Ayaklanmanın Büyümesi ve Yayılması
Anadolu’da artan malî sıkıntılar yanında yeni düzenlemelerden memnun olmayan ve yoğun Safevî propagandasından etkilenen Türkmen gruplarının destek verdiği Kalender’in isyanı 1526 Mohaç seferi sırasında patlak verdi. İsyan Orta Anadolu’da süratle yayıldı. Kalender’in isyanı sırasında Çiçekli, Akça Koyunlu, Masadlı, Bozoklu gibi büyük Türkmen aşiretleri onun yanında yer almıştı. Ayrıca daha önce çıkan Baba Zünnun isyanında dağıtılan gruplar da ona katılmıştı. Kaynaklara göre Kalender’in etrafında 30.000 kişi toplanmıştı. İsyanın başlaması ve yayılması haberi Kanûnî Sultan Süleyman’a sefer dönüşü Petervaradin’de ulaştı. Anadolu Beylerbeyi Behram Paşa ile Karaman Beylerbeyi Mahmud Paşa isyanı bastırmakla görevlendirildi. Bu kuvvetler yetişmeden önce Rum ( Sivas ) Beylerbeyi Yâkub Paşa Kalender’e mağlûp oldu. Ardından Diyarbekir Beylerbeyi Deli Hüsrev Paşa ile Pasin ovasında yapılan çarpışmada geri çekilmek zorunda kalan Kalender, Anadolu Beylerbeyi Behram Paşa’yı Karaçayır’da yenilgiye uğrattı. Behram Paşa, kendisine katılan Karaman ve Halep beylerbeyileriyle birlikte Tokat civarında Cincife’de tekrar onunla savaşa tutuştu ( 8 Haziran 1527 ). Çok çetin geçen savaşta Behram Paşa yine mağlûp oldu. Karaman beylerbeyi, Alâiye, Amasya, Birecik beyleriyle Karaman ve Anadolu timar defterdarları hayatlarını kaybettiler.
Kalender Çelebi’nin Yenilgisi ve Ayaklanmanın Sonu
Sadrazam Makbul İbrâhim Paşa, bu yenilgi haberleri üzerine emrindeki 3000 yeniçeri ve 2000 sipahi ile Elbistan’a kadar ilerledi. Osmanlı kuvvetlerinin yoğun baskısı karşısında tutunamayacağını anlayan Kalender İran’a gitmeye niyetlendi, sonra da Bağdat’a yöneldi. İbrâhim Paşa, tedbir olarak Kalender’e mağlûp olan askerleri ordugâhına sokmadığı gibi timarları ellerinden alınmış Dulkadırlı sipahileri ve Türkmen ileri gelenlerini davet ederek eski haklarının geri verileceğini bildirdi. Bunun üzerine Kalender’in safındaki sipahi grupları ve Türkmen beyleri İbrâhim Paşa’nın yanına geldiler. Paşa boy beylerine hil‘at giydirip onlara bağışlarda bulundu. Daha sonra da Kalender’i Elbistan civarında Başsaz yaylasında mağlûp etti. Kalender ile yanındaki Dulkadırlı beylerinden Veli Dündar öldürüldü ( 22 Haziran 1527 ).

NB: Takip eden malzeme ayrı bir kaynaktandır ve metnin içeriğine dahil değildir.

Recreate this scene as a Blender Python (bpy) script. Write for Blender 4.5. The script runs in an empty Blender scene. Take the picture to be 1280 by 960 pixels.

Kalender Şah’ın isyanı ilk çıkışı ve görünüş itibariyle Alevî temayüllü Türkmenler’in ihtilâlci mehdîlik anlayışına bağlı bir isyandır. Ancak isyana Osmanlı hükümetinin ve mahallî idarecilerin tutumundan ve yeni malî düzenlemelerden rahatsız olan kimseler de katılmıştır. Böylece bu hareket, 16. yüzyılın başından itibaren Anadolu’yu yangın yerine çeviren ve giderek mahiyeti değişecek olan Celâlî isyanlarının ilk örneği olarak da nitelendirilebilir.